Hi.
What I've been trying to do is squeeze some more write performance out of my
system.
(Dual Pentium Xeon processors, 1GB ram, software RAID, 2.4.20 kernel patched
with XFS 1.3.1)
I've ended up fiddling with some XFS code and have found that write performance
can improve significantly in certain applications (i.e. exporting the
filesystem over a network). I've left the system running (and writing) over
the weekend and it seems to be stable. Although things look good for now, I'd
like to be certain that I haven't broken anything.

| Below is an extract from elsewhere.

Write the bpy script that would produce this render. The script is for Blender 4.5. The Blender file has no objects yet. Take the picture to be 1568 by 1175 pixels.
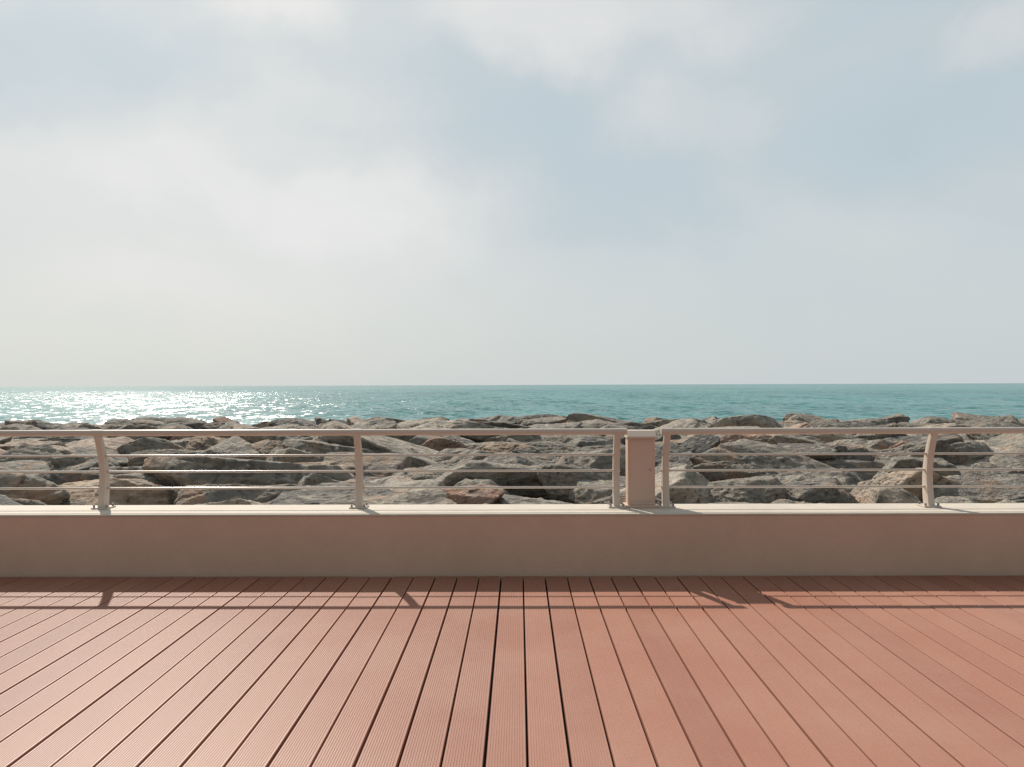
import bpy, math, random
import numpy as np
from mathutils import Vector, Matrix, noise
random.seed(31); rng=np.random.default_rng(7)
S=bpy.context.scene
col=S.collection
S.view_settings.view_transform='Standard'
S.view_settings.look='None'; S.view_settings.exposure=0; S.view_settings.gamma=1

# ---------------- helpers
def link(o,parent=None):
    col.objects.link(o)
    if parent: o.parent=parent
    return o
def mesh_obj(name,verts,faces,mat,parent=None,smooth=False):
    me=bpy.data.meshes.new(name); me.from_pydata([tuple(v) for v in verts],[],faces); me.update()
    me.materials.append(mat)
    if smooth: me.polygons.foreach_set('use_smooth',[True]*len(me.polygons))
    return link(bpy.data.objects.new(name,me),parent)
def empty(name):
    e=bpy.data.objects.new(name,None); return link(e)
def newmat(name):
    m=bpy.data.materials.new(name); m.use_nodes=True
    nt=m.node_tree; b=nt.nodes['Principled BSDF']; return m,nt,b
def N(nt,t,**k):
    n=nt.nodes.new(t)
    for a,v in k.items(): setattr(n,a,v)
    return n
def L(nt,a,b): nt.links.new(a,b)
def math_n(nt,op,a,b=None,c=None,clamp=False):
    n=N(nt,'ShaderNodeMath',operation=op); n.use_clamp=clamp
    for i,v in enumerate((a,b,c)):
        if v is None: continue
        if isinstance(v,(int,float)): n.inputs[i].default_value=v
        else: L(nt,v,n.inputs[i])
    return n.outputs[0]
def ramp(nt,fac,stops):
    n=N(nt,'ShaderNodeValToRGB'); cr=n.color_ramp
    while len(cr.elements)<len(stops): cr.elements.new(0.5)
    for e,(p,c) in zip(cr.elements,stops): e.position=p; e.color=(*c,1)
    L(nt,fac,n.inputs[0]); return n.outputs[0]
def mixc(nt,fac,a,b,blend='MIX'):
    n=N(nt,'ShaderNodeMix',data_type='RGBA',blend_type=blend)
    for s,v in ((n.inputs['Factor'],fac),(n.inputs[6],a),(n.inputs[7],b)):
        if isinstance(v,(int,float)): s.default_value=v
        elif isinstance(v,tuple): s.default_value=(*v,1)
        else: L(nt,v,s)
    return n.outputs[2]
def noise_n(nt,vec,scale,detail=5,rough=0.55,dist=0):
    n=N(nt,'ShaderNodeTexNoise'); n.inputs['Scale'].default_value=scale
    n.inputs['Detail'].default_value=detail; n.inputs['Roughness'].default_value=rough
    n.inputs['Distortion'].default_value=dist
    if vec is not None: L(nt,vec,n.inputs['Vector'])
    return n.outputs[0]
def mapping(nt,vec,scale,rot=(0,0,0)):
    n=N(nt,'ShaderNodeMapping'); n.inputs['Scale'].default_value=scale; n.inputs['Rotation'].default_value=rot
    L(nt,vec,n.inputs['Vector']); return n.outputs[0]
def bump(nt,h,strength,dist,normal=None):
    n=N(nt,'ShaderNodeBump'); n.inputs['Strength'].default_value=strength; n.inputs['Distance'].default_value=dist
    L(nt,h,n.inputs['Height'])
    if normal is not None: L(nt,normal,n.inputs['Normal'])
    return n.outputs[0]
def pos(nt): return N(nt,'ShaderNodeNewGeometry').outputs['Position']

# ---------------- materials
def paint(name,colr,rough,var=0.06,spec=0.5,bs=0.15,bd=0.002,scale=300):
    m,nt,b=newmat(name); p=pos(nt)
    n1=noise_n(nt,p,1.3,5); n2=noise_n(nt,p,9,4)
    f=math_n(nt,'ADD',math_n(nt,'MULTIPLY',n1,0.6),math_n(nt,'MULTIPLY',n2,0.4))
    d=tuple(c*(1-var*2.2) for c in colr); l=tuple(min(1,c*(1+var)) for c in colr)
    L(nt,ramp(nt,f,[(0.3,d),(0.65,l)]),b.inputs['Base Color'])
    b.inputs['Roughness'].default_value=rough
    b.inputs['Specular IOR Level'].default_value=spec
    L(nt,bump(nt,noise_n(nt,p,scale,3),bs,bd),b.inputs['Normal'])
    return m
m_wall=paint('wall_stucco',(0.68,0.485,0.365),0.85,0.035,0.2,0.8,0.004,110)
m_cap=paint('wall_cap_stone',(0.60,0.535,0.45),0.75,0.06,0.3,0.3,0.003,120)
m_metal=paint('railing_painted_metal',(0.60,0.51,0.43),0.36,0.03,0.5,0.05,0.001,400)
m_rod=paint('railing_rod_metal',(0.60,0.54,0.48),0.26,0.03,0.6,0.03,0.001,400)
m_rod.node_tree.nodes['Principled BSDF'].inputs['Metallic'].default_value=0.3
m_box=paint('box_enamel',(0.62,0.455,0.36),0.5,0.03,0.4,0.08,0.001,300)
m_lid=paint('box_lid_enamel',(0.62,0.51,0.43),0.45,0.03,0.4,0.08,0.001,300)
m_bolt=paint('bolt_steel',(0.3,0.27,0.25),0.4,0.1)
m_dark=paint('deck_gap_shade',(0.02,0.016,0.014),0.9,0.1)  # near-black colour stands for the shade seen through the board gaps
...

Essentially, this is what I've done:
In the function xfs_fsync():
Instead of:
VOP_FLUSH_PAGES(...);
I essentially have:
VOP_COMMIT_PAGES(...);
xfs_iunlock(ip, XFS_IOLOCK_EXCL);
VOP_CLEANUP_PAGES(...);
xfs_ilock(ip, XFS_IOLOCK_EXCL);
Where VOP_COMMIT_PAGES() + VOP_CLEANUP_PAGES() does the same thing as
VOP_FLUSH_PAGES() but in two parts, first the writing of the pages then the
cleanup. So I've basically released the XFS_IOLOCK_EXCL during page cleanup.
This may not work for everyone but it seems to give me better writing (maybe
strict operating conditions will apply?). But I'd just like to ask, from a
conceptual stand-point, whether this is a legitimate thing to do.